[Records with scene code]
□ □ □
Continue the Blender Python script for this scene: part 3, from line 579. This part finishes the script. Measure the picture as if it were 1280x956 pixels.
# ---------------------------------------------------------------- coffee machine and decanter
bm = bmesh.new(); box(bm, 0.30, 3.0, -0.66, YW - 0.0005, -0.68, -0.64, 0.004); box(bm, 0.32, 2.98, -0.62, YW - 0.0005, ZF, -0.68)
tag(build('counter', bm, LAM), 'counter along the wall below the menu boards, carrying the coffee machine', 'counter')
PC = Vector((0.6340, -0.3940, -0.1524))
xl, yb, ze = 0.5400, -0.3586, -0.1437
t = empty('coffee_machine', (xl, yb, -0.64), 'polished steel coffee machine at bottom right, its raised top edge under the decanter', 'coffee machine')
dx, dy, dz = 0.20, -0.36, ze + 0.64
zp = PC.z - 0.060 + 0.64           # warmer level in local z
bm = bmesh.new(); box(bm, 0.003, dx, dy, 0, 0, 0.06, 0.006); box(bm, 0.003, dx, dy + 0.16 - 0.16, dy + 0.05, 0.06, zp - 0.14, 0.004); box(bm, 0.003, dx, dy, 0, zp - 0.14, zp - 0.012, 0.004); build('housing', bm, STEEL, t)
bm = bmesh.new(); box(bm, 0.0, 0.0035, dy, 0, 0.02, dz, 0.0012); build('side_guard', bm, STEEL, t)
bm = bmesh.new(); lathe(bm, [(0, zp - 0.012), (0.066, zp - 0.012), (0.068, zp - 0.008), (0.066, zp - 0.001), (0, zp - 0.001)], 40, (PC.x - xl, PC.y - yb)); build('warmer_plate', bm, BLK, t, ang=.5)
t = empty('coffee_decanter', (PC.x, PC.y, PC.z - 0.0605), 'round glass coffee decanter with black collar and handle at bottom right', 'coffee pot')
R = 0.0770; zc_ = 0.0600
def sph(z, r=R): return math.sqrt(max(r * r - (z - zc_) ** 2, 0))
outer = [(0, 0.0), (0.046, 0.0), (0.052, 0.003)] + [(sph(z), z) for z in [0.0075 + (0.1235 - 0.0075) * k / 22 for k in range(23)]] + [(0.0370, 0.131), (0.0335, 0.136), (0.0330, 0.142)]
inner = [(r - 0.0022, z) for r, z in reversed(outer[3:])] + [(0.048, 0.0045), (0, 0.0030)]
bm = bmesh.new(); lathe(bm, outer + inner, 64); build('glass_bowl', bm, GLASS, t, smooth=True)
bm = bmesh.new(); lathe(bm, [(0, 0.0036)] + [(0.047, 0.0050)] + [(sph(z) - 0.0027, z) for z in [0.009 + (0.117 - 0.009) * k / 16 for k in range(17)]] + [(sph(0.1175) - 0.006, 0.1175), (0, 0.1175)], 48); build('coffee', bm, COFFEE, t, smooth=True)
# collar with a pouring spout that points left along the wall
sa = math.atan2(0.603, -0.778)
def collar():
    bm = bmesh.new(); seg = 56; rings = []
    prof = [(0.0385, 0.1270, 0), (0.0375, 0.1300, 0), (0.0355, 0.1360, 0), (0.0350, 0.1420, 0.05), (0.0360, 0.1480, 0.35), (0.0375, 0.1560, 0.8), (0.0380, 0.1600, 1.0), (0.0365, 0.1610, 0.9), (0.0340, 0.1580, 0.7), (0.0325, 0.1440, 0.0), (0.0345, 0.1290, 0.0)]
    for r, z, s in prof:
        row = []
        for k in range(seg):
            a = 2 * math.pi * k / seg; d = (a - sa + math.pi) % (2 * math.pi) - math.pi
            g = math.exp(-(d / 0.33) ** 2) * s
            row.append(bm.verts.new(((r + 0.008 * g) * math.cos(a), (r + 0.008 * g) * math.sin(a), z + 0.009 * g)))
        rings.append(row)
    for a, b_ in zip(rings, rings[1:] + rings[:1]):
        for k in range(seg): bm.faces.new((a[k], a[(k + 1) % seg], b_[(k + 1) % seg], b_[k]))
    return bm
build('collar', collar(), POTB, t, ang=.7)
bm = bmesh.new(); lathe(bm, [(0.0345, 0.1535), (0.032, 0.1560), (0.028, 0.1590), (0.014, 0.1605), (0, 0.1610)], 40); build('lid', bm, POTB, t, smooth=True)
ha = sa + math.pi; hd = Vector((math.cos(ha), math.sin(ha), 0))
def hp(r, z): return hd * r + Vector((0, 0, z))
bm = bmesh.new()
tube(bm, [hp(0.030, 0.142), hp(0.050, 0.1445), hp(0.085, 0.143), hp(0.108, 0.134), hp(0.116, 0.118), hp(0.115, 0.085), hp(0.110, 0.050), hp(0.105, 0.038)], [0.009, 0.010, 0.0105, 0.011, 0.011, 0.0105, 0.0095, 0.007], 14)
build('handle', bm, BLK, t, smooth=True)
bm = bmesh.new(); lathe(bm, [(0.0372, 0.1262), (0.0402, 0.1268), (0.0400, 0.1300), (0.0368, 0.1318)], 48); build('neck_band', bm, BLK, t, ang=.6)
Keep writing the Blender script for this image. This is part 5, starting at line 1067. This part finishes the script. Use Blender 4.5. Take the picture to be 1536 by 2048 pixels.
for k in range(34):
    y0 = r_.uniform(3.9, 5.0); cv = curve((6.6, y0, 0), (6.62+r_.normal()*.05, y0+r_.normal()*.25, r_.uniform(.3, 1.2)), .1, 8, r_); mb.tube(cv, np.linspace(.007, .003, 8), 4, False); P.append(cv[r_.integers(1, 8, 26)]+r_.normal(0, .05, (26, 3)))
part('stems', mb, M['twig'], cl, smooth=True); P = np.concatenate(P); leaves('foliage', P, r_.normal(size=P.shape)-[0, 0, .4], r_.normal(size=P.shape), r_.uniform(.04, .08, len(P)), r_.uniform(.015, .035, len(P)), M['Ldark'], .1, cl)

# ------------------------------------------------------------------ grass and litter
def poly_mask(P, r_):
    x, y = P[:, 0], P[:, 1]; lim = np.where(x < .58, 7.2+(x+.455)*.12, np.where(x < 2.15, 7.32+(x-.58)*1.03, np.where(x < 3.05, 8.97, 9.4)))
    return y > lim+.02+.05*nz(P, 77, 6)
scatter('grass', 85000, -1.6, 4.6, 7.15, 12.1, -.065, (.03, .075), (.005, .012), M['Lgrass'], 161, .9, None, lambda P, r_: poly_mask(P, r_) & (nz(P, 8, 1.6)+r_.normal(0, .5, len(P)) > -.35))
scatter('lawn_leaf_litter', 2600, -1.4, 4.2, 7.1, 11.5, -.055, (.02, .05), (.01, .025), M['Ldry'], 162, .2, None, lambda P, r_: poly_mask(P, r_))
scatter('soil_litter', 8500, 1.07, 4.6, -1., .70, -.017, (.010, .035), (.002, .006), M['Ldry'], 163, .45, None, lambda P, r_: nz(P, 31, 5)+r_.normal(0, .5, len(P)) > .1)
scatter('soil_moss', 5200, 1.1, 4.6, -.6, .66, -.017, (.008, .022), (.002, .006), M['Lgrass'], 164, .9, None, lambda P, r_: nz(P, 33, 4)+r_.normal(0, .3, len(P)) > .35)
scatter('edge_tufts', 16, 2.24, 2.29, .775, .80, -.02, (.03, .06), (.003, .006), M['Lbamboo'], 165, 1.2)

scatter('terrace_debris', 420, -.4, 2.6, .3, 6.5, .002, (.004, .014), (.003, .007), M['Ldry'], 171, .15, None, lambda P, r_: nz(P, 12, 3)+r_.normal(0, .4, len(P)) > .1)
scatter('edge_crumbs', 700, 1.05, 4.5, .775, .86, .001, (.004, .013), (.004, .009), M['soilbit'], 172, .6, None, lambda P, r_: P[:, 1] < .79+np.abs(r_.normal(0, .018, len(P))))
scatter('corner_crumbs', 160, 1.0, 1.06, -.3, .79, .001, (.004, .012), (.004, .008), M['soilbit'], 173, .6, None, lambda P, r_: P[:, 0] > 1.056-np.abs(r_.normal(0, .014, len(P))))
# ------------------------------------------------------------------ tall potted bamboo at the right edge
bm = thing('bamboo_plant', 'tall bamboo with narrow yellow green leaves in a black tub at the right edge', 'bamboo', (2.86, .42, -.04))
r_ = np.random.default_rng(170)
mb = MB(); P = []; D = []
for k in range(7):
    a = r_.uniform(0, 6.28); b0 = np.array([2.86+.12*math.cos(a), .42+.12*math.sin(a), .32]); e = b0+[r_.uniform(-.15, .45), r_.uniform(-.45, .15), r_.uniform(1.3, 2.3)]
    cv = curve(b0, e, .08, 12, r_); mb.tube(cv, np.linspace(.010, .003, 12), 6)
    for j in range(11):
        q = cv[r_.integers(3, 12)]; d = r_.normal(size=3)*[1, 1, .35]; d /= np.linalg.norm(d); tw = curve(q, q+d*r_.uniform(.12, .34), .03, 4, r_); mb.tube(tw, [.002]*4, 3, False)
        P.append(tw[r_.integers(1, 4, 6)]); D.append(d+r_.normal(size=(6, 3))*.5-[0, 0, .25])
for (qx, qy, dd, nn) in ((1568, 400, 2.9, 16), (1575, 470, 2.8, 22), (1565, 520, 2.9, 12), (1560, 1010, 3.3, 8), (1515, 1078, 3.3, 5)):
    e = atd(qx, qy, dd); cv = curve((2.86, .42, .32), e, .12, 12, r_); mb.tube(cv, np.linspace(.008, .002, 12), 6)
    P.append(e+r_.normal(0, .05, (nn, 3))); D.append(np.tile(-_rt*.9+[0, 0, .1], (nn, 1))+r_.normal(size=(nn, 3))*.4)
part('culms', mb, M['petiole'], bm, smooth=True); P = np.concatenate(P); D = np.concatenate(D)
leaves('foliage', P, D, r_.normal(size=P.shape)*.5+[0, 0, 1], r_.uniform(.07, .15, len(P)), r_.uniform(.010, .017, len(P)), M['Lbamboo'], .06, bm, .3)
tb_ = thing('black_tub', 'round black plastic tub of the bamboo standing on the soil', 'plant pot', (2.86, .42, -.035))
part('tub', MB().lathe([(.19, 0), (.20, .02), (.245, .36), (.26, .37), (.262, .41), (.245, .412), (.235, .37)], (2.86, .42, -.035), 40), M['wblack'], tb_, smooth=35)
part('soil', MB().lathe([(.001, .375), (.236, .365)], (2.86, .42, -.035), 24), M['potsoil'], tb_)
□ □ □
Copy each line of the data above that holds "script".

▶ _Answer to this task_
Continue the Blender Python script for this scene: part 3, from line 579. This part finishes the script. Measure the picture as if it were 1280x956 pixels.
Keep writing the Blender script for this image. This is part 5, starting at line 1067. This part finishes the script. Use Blender 4.5. Take the picture to be 1536 by 2048 pixels.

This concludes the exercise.